In the foreground, a writhing mass of figures surrounds the Madonna and Child. Leonardo has portrayed these “extras” in an astonishing variety of movements and gestures so that each conveys their own unique response to the arrival of God’s son on earth – wonder, awe, curiosity or disbelief. Their varied emotions cause them to move in different directions, as their heads turn this way and that. Despite this chaos, the attention of most is firmly focused on the Mother and her infant, who are calmly seated in the centre of the heaving crowd.

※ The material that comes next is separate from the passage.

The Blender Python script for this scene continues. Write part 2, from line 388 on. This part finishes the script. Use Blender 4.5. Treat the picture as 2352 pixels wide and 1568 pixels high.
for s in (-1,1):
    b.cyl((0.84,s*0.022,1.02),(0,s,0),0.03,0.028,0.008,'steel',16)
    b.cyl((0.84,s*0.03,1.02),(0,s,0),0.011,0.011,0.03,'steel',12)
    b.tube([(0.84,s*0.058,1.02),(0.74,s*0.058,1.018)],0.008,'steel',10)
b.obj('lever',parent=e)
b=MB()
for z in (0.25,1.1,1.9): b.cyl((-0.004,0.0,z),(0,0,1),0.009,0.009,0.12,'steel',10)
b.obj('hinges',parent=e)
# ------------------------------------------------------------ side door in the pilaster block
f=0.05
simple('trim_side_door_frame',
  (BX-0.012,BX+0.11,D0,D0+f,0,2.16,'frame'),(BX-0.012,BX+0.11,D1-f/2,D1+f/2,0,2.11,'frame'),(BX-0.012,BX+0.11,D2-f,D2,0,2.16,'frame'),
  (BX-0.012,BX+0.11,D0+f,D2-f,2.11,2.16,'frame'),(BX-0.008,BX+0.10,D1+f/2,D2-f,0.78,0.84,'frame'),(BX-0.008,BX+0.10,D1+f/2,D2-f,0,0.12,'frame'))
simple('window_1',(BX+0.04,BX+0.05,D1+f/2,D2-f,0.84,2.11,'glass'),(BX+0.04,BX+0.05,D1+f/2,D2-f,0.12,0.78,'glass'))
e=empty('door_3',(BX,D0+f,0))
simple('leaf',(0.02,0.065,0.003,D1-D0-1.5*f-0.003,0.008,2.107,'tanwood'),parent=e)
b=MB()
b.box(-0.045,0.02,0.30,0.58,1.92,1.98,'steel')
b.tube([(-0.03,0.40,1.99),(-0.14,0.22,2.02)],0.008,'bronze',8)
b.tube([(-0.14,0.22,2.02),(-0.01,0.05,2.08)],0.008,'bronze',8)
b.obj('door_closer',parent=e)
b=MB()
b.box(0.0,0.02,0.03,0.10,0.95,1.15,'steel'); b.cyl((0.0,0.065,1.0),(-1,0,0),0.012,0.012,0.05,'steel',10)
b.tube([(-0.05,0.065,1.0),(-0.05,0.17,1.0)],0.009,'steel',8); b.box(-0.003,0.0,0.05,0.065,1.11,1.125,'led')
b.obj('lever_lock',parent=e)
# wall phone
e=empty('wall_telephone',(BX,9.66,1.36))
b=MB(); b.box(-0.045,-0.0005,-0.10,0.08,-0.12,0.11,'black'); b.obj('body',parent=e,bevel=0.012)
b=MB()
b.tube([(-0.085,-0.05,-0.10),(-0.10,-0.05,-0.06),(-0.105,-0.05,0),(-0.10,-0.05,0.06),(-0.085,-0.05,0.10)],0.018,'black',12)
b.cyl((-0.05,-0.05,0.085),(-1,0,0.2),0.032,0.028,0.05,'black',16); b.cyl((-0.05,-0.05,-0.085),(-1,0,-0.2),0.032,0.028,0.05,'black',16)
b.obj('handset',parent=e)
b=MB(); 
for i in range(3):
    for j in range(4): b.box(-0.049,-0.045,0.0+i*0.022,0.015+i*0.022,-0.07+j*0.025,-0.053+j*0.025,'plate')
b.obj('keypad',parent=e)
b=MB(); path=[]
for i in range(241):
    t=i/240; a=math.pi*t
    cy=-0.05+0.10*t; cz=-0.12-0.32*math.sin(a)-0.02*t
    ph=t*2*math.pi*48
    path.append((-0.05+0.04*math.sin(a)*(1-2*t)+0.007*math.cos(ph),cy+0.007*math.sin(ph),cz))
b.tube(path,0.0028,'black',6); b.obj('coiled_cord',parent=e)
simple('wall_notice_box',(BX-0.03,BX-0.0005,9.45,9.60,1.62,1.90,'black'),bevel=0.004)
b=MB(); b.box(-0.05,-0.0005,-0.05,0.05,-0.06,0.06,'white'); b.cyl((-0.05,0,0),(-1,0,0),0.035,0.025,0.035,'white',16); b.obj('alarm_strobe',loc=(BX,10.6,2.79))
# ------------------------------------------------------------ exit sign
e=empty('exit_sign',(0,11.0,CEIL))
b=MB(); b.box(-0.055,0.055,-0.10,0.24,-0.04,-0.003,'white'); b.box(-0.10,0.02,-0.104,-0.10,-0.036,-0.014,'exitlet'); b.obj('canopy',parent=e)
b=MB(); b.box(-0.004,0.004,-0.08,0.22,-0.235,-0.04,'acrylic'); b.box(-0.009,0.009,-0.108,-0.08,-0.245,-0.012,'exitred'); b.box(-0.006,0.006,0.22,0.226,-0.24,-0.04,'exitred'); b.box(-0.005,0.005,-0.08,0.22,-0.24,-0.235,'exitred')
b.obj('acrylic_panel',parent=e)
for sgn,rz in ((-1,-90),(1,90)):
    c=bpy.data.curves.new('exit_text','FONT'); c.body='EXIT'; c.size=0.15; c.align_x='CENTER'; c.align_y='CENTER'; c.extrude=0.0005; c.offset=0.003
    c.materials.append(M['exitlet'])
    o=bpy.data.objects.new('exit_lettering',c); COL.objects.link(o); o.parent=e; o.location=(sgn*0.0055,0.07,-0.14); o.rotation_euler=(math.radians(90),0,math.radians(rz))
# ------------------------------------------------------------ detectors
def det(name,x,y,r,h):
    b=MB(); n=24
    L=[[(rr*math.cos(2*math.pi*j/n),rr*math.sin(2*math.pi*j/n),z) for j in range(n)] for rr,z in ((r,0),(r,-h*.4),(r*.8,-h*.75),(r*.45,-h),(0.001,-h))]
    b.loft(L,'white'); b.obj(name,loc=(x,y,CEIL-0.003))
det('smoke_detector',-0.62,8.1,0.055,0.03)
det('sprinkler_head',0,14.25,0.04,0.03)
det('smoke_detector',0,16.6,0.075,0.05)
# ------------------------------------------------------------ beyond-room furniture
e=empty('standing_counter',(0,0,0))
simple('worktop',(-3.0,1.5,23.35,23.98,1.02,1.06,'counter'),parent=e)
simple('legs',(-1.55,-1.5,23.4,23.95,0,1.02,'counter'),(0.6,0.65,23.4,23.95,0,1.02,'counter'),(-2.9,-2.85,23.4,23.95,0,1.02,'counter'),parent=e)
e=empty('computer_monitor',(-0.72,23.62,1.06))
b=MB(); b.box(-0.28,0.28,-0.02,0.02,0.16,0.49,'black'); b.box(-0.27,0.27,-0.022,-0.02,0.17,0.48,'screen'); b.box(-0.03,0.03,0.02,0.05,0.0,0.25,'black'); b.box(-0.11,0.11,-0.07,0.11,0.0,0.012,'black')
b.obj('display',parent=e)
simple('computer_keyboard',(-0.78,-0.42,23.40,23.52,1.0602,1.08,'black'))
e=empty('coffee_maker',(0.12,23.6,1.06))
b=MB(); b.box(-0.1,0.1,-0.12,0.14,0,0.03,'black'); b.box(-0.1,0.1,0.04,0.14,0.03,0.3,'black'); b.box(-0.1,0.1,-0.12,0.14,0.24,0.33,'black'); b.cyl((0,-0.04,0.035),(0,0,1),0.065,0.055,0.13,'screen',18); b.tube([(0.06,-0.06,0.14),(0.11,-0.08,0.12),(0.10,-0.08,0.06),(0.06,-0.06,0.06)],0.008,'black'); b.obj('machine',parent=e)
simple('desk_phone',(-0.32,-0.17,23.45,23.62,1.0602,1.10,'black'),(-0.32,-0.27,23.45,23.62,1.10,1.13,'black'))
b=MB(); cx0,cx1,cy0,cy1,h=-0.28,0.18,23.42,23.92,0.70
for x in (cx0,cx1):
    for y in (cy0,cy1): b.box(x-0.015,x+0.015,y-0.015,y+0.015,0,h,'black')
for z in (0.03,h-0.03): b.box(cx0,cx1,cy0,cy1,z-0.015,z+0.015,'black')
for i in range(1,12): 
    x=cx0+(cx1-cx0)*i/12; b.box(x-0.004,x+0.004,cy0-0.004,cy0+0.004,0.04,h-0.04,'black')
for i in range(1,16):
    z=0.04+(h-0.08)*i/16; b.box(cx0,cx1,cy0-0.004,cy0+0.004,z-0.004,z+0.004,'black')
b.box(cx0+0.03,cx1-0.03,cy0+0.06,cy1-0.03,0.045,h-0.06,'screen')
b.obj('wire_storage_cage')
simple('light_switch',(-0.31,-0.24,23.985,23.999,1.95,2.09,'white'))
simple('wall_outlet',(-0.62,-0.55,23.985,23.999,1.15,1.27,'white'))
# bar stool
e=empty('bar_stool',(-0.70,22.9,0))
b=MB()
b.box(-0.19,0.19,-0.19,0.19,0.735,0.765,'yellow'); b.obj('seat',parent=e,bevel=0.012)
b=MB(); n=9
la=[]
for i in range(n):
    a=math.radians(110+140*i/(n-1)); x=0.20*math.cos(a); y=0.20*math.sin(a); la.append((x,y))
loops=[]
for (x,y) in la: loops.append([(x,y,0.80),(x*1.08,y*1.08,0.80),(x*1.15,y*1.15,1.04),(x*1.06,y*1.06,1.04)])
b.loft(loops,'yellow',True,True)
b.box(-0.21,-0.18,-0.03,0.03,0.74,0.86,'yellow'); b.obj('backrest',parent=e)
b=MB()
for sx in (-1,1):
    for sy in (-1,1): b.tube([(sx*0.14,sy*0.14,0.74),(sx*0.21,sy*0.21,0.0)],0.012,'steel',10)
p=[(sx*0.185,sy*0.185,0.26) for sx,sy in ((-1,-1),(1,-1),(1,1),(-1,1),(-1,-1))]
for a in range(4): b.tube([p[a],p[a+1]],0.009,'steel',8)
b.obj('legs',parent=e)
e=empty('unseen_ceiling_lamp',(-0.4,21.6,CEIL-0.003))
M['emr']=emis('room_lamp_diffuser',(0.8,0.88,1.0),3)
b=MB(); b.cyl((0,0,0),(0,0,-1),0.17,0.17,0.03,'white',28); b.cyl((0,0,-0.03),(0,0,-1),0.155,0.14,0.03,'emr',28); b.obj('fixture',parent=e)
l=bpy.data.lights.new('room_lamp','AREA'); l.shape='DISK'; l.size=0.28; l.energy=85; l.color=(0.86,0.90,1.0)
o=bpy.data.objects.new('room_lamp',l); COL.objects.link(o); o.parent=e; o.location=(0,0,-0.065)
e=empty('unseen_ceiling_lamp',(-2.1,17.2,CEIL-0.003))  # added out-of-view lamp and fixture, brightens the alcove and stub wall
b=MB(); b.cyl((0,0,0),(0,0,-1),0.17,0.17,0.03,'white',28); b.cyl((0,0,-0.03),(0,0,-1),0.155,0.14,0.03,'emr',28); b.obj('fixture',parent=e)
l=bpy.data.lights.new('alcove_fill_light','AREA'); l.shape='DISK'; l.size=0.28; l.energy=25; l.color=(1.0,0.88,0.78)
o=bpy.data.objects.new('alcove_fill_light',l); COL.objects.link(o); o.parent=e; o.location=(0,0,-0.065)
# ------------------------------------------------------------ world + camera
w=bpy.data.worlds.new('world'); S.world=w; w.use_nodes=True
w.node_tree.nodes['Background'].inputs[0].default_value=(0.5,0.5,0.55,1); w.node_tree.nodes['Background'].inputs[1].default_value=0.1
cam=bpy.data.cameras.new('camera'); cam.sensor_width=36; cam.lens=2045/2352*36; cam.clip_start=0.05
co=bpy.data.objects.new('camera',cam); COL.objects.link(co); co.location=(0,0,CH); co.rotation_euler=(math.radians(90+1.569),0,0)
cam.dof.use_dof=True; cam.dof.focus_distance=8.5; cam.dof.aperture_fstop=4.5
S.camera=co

The peculiar individuality, range and expressive force of Leonardo’s figures supersedes anything produced by his contemporaries. In this unfinished painting, Leonardo has combined the power of his imagination with his knowledge of natural forms, to create a new and powerfully expressive type of art.
In Leonardo's words
If the painter wishes to see beauties which will enamour him, he is the lord of their production, and if he wishes to see monstrous things which frighten or those which are buffoonish and laughable or truly compassionate, he is their lord and god.
This unfinished altarpiece was originally commissioned by the monks of San Donato a Scopeto, a monastery near Florence, in March 1481. Leonardo’s father, who administered the monastery’s finances, may have played a role in obtaining the commission. The painting was left unfinished by Leonardo when he moved to Milan sometime before 1483.
In this painting, Mary is seated with the Christchild in the centre of the composition in front of a rocky landscape, surrounded by a large number of figures, the identity of which remains unclear (it is uncertain which figure is Joseph). In the foreground, the three kings who followed the Star of Bethlehem on their journey from the East, kneel in worship before the Christchild. In the background we can see the ruins of King David’s palace, alluded to in the Old Testament as the ancestor and precursor of Christ, and figures on horseback engaged in violent combat. These may be a reference to the enmity that was said to exist between the three kings, or to the chaos of the world prior to the coming of Christ.
Leonardo’s Adoration represents the moment when the second king offers his gift of frankincense, traditionally a symbol of the Eucharist, to the Christ-child who willingly receives it, a symbolic gesture of his acceptance of his fate.